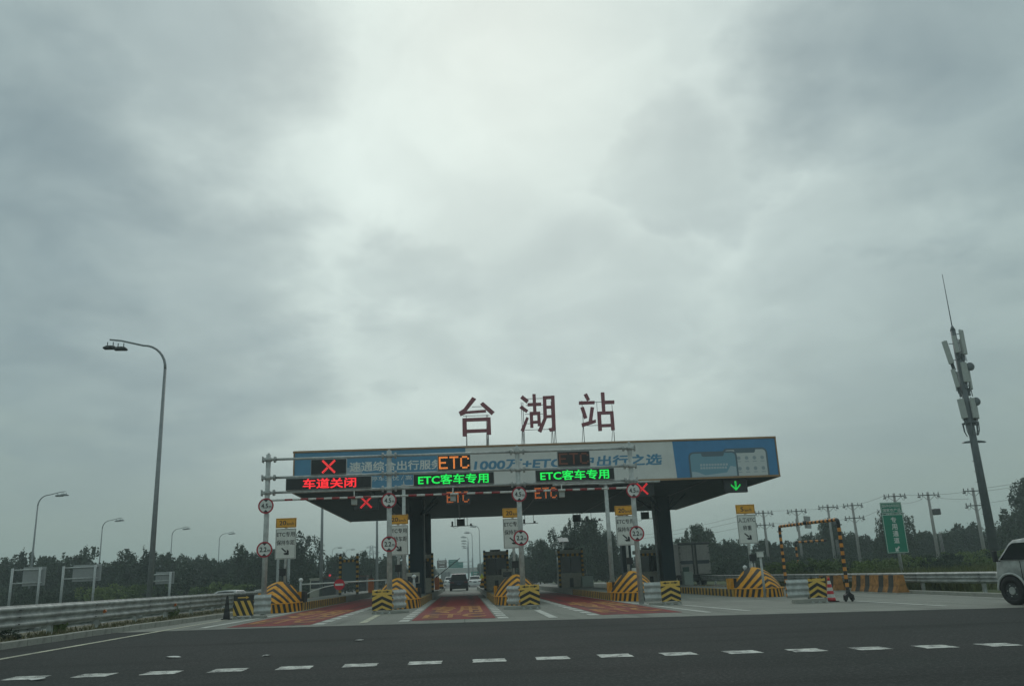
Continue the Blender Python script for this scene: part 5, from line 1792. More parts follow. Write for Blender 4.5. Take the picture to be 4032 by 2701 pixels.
for sx in (-1, 1):
    q = MB()
    pts = [(1.12, 1.25), (0.78, 1.64), (0.66, 1.71), (-0.46, 1.72), (-0.48, 1.25)]
    q.add([(sx * (hw * (1 - 0.11 * max(0, (p[1] - 1.2) / 0.75)) + 0.012), p[0], p[1]) for p in pts], [tuple(range(5)) if sx < 0 else tuple(range(5))[::-1]])
    q.build('side_window', car_glass, cabo)
    q = MB(); q.box(sx * (hw + 0.10) - 0.07, sx * (hw + 0.10) + 0.07, 1.14, 1.22, 1.20, 1.52, bev=0.02); q.tube((sx * (hw - 0.02), 1.14, 1.22), (sx * (hw + 0.1), 1.15, 1.26), 0.015, 0.015, 6); q.build('mirror', dark_box, t)
    # flared arch over the front wheel
    q = MB()
    arc = [(0.88 + 0.47 * math.cos(a), 0.40 + 0.47 * math.sin(a)) for a in [math.pi * i / 14 for i in range(15)]]
    q.path([(sx * (hw + 0.005), p[0], p[1]) for p in arc], 0.035, 0.035, 6); q.build('wheel_arch', paint_silver, t)
    q = MB(); q.add([(sx * (hw + 0.008), p[0], p[1]) for p in arc], [tuple(range(15)) if sx > 0 else tuple(range(15))[::-1]]); q.build('wheel_well', rubber, t)
    wheel(t, sx * (hw - 0.06), 0.88, 0.39, 0.22, sx, True)
    wheel(t, sx * (hw - 0.06), -2.2, 0.39, 0.22, sx, True)
    q = MB(); q.box(min(sx * hw * 0.985, sx * (hw + 0.012)), max(sx * hw * 0.985, sx * (hw + 0.012)), -0.60, 0.42, 0.34, 0.52, bev=0.02); q.build('sill', rubber, t)
    q = MB(); q.box(min(sx * hw * 0.99, sx * (hw + 0.006)), max(sx * hw * 0.99, sx * (hw + 0.006)), 0.470, 0.482, 0.55, 1.22); q.build('door_gap', rubber, cabo)
    q = MB(); q.box(min(sx * hw, sx * (hw + 0.015)), max(sx * hw, sx * (hw + 0.015)), -0.30, -0.16, 1.02, 1.06); q.build('door_handle', dark_box, cabo)
    q = MB(); q.box(min(sx * hw * 0.6, sx * hw * 0.95), max(sx * hw * 0.6, sx * hw * 0.95), 1.32, 1.42, 0.72, 0.90, bev=0.03); q.build('headlamp', mat('lamp glass', (0.5, 0.5, 0.48), 0.15), t)
q = MB(); q.add([(-hw * 0.86, 1.23, 1.28), (hw * 0.86, 1.23, 1.28), (hw * 0.76, 0.85, 1.69), (-hw * 0.76, 0.85, 1.69)], [(0, 1, 2, 3)]); o = q.build('windscreen', car_glass, cabo); o.location = (0, 0.03, 0.012)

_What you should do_
Return each line of the data, keeping its wording exact and omitting pictures.

_Output of the task_
Continue the Blender Python script for this scene: part 5, from line 1792. More parts follow. Write for Blender 4.5. Take the picture to be 4032 by 2701 pixels.
for sx in (-1, 1):
    q = MB()
    pts = [(1.12, 1.25), (0.78, 1.64), (0.66, 1.71), (-0.46, 1.72), (-0.48, 1.25)]
    q.add([(sx * (hw * (1 - 0.11 * max(0, (p[1] - 1.2) / 0.75)) + 0.012), p[0], p[1]) for p in pts], [tuple(range(5)) if sx < 0 else tuple(range(5))[::-1]])
    q.build('side_window', car_glass, cabo)
    q = MB(); q.box(sx * (hw + 0.10) - 0.07, sx * (hw + 0.10) + 0.07, 1.14, 1.22, 1.20, 1.52, bev=0.02); q.tube((sx * (hw - 0.02), 1.14, 1.22), (sx * (hw + 0.1), 1.15, 1.26), 0.015, 0.015, 6); q.build('mirror', dark_box, t)
    # flared arch over the front wheel
    q = MB()
    arc = [(0.88 + 0.47 * math.cos(a), 0.40 + 0.47 * math.sin(a)) for a in [math.pi * i / 14 for i in range(15)]]
    q.path([(sx * (hw + 0.005), p[0], p[1]) for p in arc], 0.035, 0.035, 6); q.build('wheel_arch', paint_silver, t)
    q = MB(); q.add([(sx * (hw + 0.008), p[0], p[1]) for p in arc], [tuple(range(15)) if sx > 0 else tuple(range(15))[::-1]]); q.build('wheel_well', rubber, t)
    wheel(t, sx * (hw - 0.06), 0.88, 0.39, 0.22, sx, True)
    wheel(t, sx * (hw - 0.06), -2.2, 0.39, 0.22, sx, True)
    q = MB(); q.box(min(sx * hw * 0.985, sx * (hw + 0.012)), max(sx * hw * 0.985, sx * (hw + 0.012)), -0.60, 0.42, 0.34, 0.52, bev=0.02); q.build('sill', rubber, t)
    q = MB(); q.box(min(sx * hw * 0.99, sx * (hw + 0.006)), max(sx * hw * 0.99, sx * (hw + 0.006)), 0.470, 0.482, 0.55, 1.22); q.build('door_gap', rubber, cabo)
    q = MB(); q.box(min(sx * hw, sx * (hw + 0.015)), max(sx * hw, sx * (hw + 0.015)), -0.30, -0.16, 1.02, 1.06); q.build('door_handle', dark_box, cabo)
    q = MB(); q.box(min(sx * hw * 0.6, sx * hw * 0.95), max(sx * hw * 0.6, sx * hw * 0.95), 1.32, 1.42, 0.72, 0.90, bev=0.03); q.build('headlamp', mat('lamp glass', (0.5, 0.5, 0.48), 0.15), t)
q = MB(); q.add([(-hw * 0.86, 1.23, 1.28), (hw * 0.86, 1.23, 1.28), (hw * 0.76, 0.85, 1.69), (-hw * 0.76, 0.85, 1.69)], [(0, 1, 2, 3)]); o = q.build('windscreen', car_glass, cabo); o.location = (0, 0.03, 0.012)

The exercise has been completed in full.